Портреты (сборник) - Джон Берджер
Шрифт:
Интервал:
Закладка:
Грудь Данаи, столь чудесная, столь манящая и столь недоступная, открывает всю ограниченность и одновременно все торжество живописного творения – если сравнивать его с творением Бога.
С любовью,
Катя
13. Ганс Гольбейн Младший
(1497/98–1543)
«Мертвеца видно за двести метров, – произносит Гойя в нашей пьесе, – у него застывший силуэт».
Мне захотелось посмотреть картину Гольбейна «Мертвый Христос в гробу». Он написал ее в 1522 году[31] в возрасте 25 лет. Она такая длинная и узкая – как мраморный стол в морге или как пределла, нижняя часть алтарного полиптиха, хотя, кажется, никакой алтарь не украшала. По легенде, Гольбейн якобы использовал в качестве модели труп выловленного из Рейна утопленника-еврея.
Я много читал и слышал об этой картине. Не в последнюю очередь – от героя романа Достоевского «Идиот» князя Мышкина: «Да от этой картины у иного еще вера может пропасть!»
Достоевский, вероятно, и сам был потрясен не меньше Мышкина, поскольку заставил Ипполита, другого персонажа романа, сказать: «И если б этот самый учитель мог увидать свой образ накануне казни, то так ли бы сам он взошел на крест и так ли бы умер, как теперь?»
Гольбейн написал образ смерти – без малейшего намека на спасение. Но как же создается этот эффект?
Увечье – повторяющаяся тема в христианской иконографии. Жизни мучеников, святой Екатерины, святого Себастьяна, Иоанна Крестителя, Распятие, Страшный суд. Убийство и насилие – постоянные темы в живописи на мифологические сюжеты.
Глядя на «Святого Себастьяна» Поллайоло, зритель, вместо того чтобы ужаснуться ранам святого (или хотя бы поверить в них), принимается с интересом разглядывать обнаженные части тела как казнимого, так и совершающих казнь. Глядя на «Похищение дочерей Левкиппа» Рубенса, зритель невольно думает о ночах взаимной любви. Но этот ловкий трюк, посредством которого некие внешние знаки заменяются другими (мученичество превращается в триумф олимпийцев, насилие оборачивается соблазном), тем не менее лишь подтверждает неразрешимость извечной дилеммы: как нечто брутальное, оскорбляющее взор сделать визуально приемлемым?

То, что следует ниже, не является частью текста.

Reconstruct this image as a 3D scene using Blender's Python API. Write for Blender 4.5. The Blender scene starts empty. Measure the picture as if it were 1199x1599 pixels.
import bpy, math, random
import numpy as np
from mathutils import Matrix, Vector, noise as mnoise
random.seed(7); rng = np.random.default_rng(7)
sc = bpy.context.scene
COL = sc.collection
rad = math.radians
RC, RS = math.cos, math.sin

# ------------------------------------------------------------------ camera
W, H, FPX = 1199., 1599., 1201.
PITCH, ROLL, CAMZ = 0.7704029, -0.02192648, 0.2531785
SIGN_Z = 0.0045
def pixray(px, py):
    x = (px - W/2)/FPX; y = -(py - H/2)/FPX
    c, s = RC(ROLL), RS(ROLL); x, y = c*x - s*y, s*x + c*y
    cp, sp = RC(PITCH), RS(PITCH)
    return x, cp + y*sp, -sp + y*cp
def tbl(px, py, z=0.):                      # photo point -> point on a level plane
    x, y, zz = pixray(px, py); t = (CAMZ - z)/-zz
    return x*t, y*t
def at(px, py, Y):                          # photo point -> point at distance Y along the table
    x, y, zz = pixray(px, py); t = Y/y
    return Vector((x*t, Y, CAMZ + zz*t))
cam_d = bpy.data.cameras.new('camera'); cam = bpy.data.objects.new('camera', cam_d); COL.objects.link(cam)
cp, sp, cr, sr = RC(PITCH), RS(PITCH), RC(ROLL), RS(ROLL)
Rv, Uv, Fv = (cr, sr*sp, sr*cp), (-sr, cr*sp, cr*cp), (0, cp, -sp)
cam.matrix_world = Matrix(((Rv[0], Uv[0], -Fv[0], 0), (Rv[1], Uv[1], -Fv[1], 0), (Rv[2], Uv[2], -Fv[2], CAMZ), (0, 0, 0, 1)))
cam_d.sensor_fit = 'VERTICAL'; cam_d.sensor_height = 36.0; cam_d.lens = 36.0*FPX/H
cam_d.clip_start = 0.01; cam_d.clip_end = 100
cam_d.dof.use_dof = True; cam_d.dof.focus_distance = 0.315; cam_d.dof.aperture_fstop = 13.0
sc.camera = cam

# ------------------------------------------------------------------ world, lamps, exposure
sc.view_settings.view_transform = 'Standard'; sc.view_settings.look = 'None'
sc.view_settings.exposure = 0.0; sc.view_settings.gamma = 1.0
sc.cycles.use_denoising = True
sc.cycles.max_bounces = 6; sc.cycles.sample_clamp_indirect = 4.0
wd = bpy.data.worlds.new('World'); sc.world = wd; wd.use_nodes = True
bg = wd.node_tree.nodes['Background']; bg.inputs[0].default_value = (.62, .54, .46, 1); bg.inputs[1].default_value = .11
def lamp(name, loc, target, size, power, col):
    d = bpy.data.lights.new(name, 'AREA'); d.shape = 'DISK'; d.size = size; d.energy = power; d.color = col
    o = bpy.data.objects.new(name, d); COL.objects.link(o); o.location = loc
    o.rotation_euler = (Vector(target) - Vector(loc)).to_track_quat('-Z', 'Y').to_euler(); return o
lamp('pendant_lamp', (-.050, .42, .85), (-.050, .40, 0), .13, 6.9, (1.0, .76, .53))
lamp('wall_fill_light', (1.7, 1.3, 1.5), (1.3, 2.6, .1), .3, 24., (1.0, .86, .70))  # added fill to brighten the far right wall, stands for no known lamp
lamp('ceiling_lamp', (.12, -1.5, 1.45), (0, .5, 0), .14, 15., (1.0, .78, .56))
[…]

Вопрос этот стал актуален только с началом Ренессанса. В средневековом искусстве страдание тела подчинено жизни души. Тогдашний зритель привносил в рассматриваемый им образ свою веру; жизнь души не обязательно должна была проявляться в самом образе: множество произведений средневекового искусства гротескны, напоминая о тщете всего физического. Ренессансное искусство идеализировало тело и свело брутальность к жесту. (Сходная редукция наблюдается в вестернах: сравните Джона Уэйна или Гэри Купера.) Значительные образы брутальности (Брейгель, Грюневальд и др.) маргинальны для ренессансной традиции, в которой преобладали гармонические драконы, казни, зверства и бойни.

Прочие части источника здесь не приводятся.